My retired self. The person that lived way in the future when I started my working life. The person I imagined I would be. The retired self. The guy who would spend those retirement savings.  Suddenly I had arrived.  I was here and  eager to look around. I found these retired men on a bench in Lagos, Portugal. They are benchers who attend the bench ritual most sunny days. They congregate  to display contented retirement. They represent an example of an accomplished life to the young workers and students . A bench is the meeting place of human endeavour. Dreamers meet folks just living the dreams. We're all here.

The young boy stocking shelves fifty-five years ago had no concept of retirement. The fullness of life and the dreams fulfilled clarify my contentment. I sit on a bench and smile.



Monday 30 March 2015

Old and New























 "Modernity is the shared predicament of all who discover, or are discovered, by new values and technologies, and a description of the pleasure and pain that follows". We are in a state of change that can not be slowed or stopped just as we cannot stop imagination. We see the world in new ways as we see new sunrises. We observe the changing colors of mountains and oceans and  know we are in a changing world.
  Recent dinner discussions revolved around a nostalgic look at these cultural shifts and I could feel within the group a longing for days gone by. A pining for what was perceived as “the good old days”. Simpler times when there was more freedom and innocence. I began thinking that I had heard this “good old days “ thinking before,  I supposed that it is likely that all generations have love for their past, and a reverence. Playing outside till the lights come on, riding a bike through a ditch of burning leaves, chestnut wars, hockey cards in bicycle spokes, don’t-touch-the-floor house tag, skating on the frozen creek.

The wonder I had at this point was that all these sorts of things haven’t really changed at all." They are, in a phrase from Neitzsche that expresses a kaleidoscopic weirdness of perspective 'a fateful simultaneity of spring and autumn'. We look back at our cherished springs as we peer out at our present autumns. And they can both be identified. Everything is in the present. I began to see the ‘spring' everywhere or as a simultaneity  with the present.  I looked for hints that all the "good old days' are just under my nose. Alive and well and just over there.

I am living a holiday life now in Brother Brent’s Collingwood condo.

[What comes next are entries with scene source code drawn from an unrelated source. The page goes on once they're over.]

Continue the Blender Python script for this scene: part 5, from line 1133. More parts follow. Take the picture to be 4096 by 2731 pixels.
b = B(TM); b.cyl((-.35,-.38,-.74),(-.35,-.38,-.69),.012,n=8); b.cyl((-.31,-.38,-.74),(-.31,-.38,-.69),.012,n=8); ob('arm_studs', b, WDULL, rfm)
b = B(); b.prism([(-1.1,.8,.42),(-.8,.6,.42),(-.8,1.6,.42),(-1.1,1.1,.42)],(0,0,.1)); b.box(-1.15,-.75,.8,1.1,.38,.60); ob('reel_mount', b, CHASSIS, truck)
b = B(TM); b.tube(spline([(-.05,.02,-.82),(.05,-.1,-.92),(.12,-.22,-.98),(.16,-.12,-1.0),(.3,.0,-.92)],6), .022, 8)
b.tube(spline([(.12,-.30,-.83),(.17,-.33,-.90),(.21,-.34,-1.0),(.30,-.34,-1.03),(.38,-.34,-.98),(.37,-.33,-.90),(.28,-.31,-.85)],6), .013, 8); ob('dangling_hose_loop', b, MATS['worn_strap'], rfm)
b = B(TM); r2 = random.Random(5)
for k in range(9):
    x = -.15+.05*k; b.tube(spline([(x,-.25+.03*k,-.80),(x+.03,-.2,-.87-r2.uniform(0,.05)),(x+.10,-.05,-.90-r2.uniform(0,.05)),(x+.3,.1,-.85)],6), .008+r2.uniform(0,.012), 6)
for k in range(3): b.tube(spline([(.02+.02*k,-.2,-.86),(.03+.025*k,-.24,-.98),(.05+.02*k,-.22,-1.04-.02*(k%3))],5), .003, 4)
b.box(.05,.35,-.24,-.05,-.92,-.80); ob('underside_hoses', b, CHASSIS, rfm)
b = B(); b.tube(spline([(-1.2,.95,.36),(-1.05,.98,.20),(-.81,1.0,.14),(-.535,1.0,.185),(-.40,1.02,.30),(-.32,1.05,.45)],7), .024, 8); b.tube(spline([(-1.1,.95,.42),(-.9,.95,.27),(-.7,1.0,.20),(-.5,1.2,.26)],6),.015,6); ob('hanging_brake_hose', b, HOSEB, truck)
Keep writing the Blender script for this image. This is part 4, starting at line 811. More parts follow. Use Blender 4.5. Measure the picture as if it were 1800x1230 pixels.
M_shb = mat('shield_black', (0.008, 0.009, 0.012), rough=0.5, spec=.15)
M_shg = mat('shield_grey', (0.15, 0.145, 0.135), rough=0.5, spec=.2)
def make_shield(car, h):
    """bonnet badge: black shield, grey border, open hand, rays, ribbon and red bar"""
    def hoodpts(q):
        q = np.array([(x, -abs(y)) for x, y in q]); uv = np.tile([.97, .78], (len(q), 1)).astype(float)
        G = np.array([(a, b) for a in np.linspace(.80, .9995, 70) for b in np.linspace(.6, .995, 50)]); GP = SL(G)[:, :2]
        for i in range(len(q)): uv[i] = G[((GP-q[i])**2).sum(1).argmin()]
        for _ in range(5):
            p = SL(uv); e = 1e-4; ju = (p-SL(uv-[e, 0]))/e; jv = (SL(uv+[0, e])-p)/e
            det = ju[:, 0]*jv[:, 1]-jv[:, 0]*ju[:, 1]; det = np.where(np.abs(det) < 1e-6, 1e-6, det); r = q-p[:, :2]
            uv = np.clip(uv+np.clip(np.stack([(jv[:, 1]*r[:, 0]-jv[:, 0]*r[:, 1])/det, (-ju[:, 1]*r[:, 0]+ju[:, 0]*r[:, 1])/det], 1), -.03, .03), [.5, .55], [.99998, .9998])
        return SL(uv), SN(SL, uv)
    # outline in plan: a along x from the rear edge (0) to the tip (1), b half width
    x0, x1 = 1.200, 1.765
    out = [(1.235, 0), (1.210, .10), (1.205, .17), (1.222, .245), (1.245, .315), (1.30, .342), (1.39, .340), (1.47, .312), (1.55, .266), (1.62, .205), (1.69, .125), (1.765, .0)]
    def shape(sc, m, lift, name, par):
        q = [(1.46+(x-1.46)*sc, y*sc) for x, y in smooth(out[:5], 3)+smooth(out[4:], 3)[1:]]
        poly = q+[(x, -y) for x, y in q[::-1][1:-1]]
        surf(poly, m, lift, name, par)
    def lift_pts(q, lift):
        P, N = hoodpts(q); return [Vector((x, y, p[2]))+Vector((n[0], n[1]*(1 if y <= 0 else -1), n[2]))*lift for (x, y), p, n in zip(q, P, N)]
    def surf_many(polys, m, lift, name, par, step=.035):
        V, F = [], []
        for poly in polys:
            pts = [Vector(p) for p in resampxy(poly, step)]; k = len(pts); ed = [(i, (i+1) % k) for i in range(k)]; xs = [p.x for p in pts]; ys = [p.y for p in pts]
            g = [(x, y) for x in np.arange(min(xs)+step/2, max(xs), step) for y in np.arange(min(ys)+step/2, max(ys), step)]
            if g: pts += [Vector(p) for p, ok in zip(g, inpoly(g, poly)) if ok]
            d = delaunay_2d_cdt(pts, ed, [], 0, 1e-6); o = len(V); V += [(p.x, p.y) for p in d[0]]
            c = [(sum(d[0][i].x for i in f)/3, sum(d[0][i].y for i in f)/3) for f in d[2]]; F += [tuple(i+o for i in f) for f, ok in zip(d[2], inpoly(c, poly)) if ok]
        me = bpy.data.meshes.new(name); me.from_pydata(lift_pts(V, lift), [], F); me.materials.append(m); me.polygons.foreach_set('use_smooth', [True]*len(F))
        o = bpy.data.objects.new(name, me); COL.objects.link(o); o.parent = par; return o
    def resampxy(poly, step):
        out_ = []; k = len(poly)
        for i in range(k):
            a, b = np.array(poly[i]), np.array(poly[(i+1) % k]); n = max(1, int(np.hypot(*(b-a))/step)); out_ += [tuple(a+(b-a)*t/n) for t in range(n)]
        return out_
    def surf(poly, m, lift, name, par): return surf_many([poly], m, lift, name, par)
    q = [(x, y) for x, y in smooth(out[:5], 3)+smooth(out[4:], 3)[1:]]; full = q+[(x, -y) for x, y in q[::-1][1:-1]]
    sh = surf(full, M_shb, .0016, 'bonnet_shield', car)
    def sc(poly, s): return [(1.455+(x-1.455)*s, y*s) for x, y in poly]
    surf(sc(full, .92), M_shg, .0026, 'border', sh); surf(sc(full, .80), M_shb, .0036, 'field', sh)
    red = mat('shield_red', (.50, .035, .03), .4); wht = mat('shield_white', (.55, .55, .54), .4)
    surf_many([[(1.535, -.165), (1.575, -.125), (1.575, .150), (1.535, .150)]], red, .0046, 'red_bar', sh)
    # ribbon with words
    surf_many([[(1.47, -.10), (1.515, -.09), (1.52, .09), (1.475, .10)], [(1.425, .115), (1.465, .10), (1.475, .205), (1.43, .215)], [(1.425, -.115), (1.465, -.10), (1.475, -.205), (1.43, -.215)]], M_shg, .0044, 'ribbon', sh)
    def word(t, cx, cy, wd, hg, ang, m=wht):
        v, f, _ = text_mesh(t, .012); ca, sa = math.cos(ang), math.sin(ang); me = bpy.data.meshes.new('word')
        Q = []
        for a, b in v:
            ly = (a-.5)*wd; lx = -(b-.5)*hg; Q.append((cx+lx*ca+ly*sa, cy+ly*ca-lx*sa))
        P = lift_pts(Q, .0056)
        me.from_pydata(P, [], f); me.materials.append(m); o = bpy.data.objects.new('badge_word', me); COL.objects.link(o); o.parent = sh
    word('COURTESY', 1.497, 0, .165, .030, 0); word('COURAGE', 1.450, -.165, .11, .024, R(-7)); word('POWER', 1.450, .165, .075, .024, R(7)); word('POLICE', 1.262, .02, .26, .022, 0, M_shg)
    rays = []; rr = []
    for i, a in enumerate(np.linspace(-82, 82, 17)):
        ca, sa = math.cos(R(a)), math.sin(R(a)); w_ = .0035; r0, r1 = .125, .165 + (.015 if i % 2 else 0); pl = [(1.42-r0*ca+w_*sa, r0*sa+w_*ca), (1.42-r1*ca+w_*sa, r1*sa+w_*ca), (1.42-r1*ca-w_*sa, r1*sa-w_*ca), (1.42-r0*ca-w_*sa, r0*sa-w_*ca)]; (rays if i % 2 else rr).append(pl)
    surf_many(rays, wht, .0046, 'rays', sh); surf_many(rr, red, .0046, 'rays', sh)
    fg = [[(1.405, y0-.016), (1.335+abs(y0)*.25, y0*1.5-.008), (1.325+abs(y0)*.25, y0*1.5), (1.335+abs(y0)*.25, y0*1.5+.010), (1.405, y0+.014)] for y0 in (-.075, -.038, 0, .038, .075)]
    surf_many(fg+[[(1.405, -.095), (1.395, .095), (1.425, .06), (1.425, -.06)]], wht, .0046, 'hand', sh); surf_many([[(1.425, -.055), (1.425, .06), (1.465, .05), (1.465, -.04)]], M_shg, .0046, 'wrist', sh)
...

A holiday is finding a new path, new routines, new bed, new food, new sun, yes new sunrises. It’s the coldest area of North America but nothing can stop a holiday. Nothing can hide  spring.

With these thoughts I headed out to the wind swept Georgian Bay where there was a lonely soul in silhouette on his knees bent over a cold cold water pump that as much as he would pull the starter cord, it just wouldn't start. A hose running to a hole in the ice defined his purpose, to flood the rink. Later in the week teenaged couples were rounding and rounding the surface as if flying, and the weekend multi-aged, hockey tournament with a small warming fire captured the timelessness. Yes there are multiple high energy arenas everywhere but spring is alive and well in the human spirit. He could just have easily  been flooding the rink with a bucket his results were so rewarding.


At the ski hills one dark clear night I discovered the Blue Mountain skating rink. Sparsely populated, the skaters braved the dark and cold with joy. Children gathered around helpful orange skating cones, checking their balance and then buzzing out for another shaky turn. No one noticed the tripod. The scene harkened a Dickens novel.  European architecture with mountain high roof peeks added slope to the already steepness. The gliding skiers along cotton falls gave a feeling that simple snow is wonderful stuff. Creating dazzling icicles along roof edges is a significant adornment. All in all the scene was the good old days.

So I guess new ways of looking at the world enter cultures with difficulty. The fear sometimes blind us. We use ever increasing safety measures as a way to resist novelty. We over protect, but look over there we have acknowledged and celebrated freedom and innocence in snow and ice.